3D printer with multiple filament spools, control panel on the left. — The author’s Bambu Lab P1S printer is shown with the AMS attachment sitting on top. The attachment allows up to four rolls of filament to be loaded at one time.

I bought the Bambu P1S with the Automatic Material System (AMS). The AMS is an attachment that holds up to four rolls of filament. This allows the automatic switching of materials or colors when printing, or it can allow the automatic starting of a new roll when one roll runs out.

The Bambu printer has several features that my current printers do not. The first is an enclosed heated frame, which is needed for materials such as acrylonitrile styrene acrylate (ASA) or acrylonitrile butadiene styrene (ABS) that have to be printed in an elevated temperature environment. It also prints at much higher speeds, which means that the total printing time for an airplane is reduced.

Other features include automatic bed-leveling before each print, automatic filament loading and head priming, wireless transfer of G-code files, an internal camera to monitor the print status, and notifications sent to your phone when a print is completed.

Two 3D renderings of an orange and gray geometric structure. — The difference between a correct and incorrect slice-gap closing radius setting is quite evident in this example. One is missing all of the internal structures.

Bambu uses its own slicing software called Bambu Studio. At first, I was put off by the thought of having to learn yet another slicer software, but I was pleasantly surprised that the interface was easy to navigate. The company also has an extensive online support page that covers just about anything that I can think of.

The assembly and setup of the printer was quite easy, and it was not long before I had test parts printing. Once I was comfortable with the printer, I decided to try printing a few airplanes out.

The first airplane I chose was the twin 50mm EDF C-17 designed by Troy McMillan. His design uses foaming lightweight polyactic acid (LW-PLA), and the parts are designed to be printed in "spiral vase" mode on a Bambu printer. He posted a few quick videos on his website (listed in "Sources") about the special settings for the Bambu printer. I am going to go over these adjustments because they are not obvious changes but have a significant impact on the final result.

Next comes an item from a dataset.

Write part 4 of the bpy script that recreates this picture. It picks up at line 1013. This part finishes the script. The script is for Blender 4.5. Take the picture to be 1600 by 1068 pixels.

The two critical things that need to be changed are the slicing gap closing radius and the resolution—both need to be set to zero. Because many designers use surfaces for modeling, not having these values set correctly can result in missing internal geometry. In addition, I have highlighted some other settings that you need to verify are set correctly, such as the order of walls, which can have an effect on whether you see internal structure embossed on the outside surface of a part.

For printing foaming LW-PLA, I suggest creating a special filament profile to make it easy to select when slicing a part. Set the nozzle temperature to 265°C, the bed plate to 60°C, and set the flow ratio to 0.60. Under the Cooling settings, set the auxiliary part cooling fan to zero. These settings will give excellent results with 3DLabprint Polylight foaming LW-PLA. On my other printers, I usually use a temperature of 240°C, but the P1S likes this higher value. For print speed, I kept the values at 50mm per second because of the foaming action of the filament. For regular PLA parts, the default speed of 200mm to 300mm per second can be used to greatly reduce print time.

After the C-17, I printed the Eclipson Spark Pylon Racing model in PLA and the results were outstanding. They were the best-looking 3D-printed airplane parts that I have printed to date.

So, what are my final thoughts on the Bambu P1S for 3D printing? I think it is a "must-have" for those who enjoy 3D-printed airplanes as a hobby. The faster printing speed and easy ability to print difficult filaments such as ABS or ASA are just a start. I find the overall printed parts quality that I am getting is much better.

If you are looking to try one or two printed airplanes, the cost is a bit high just to test the waters of 3D-printing them, but if you have printed a few and like this aspect of the RC hobby, it is a worthwhile upgrade.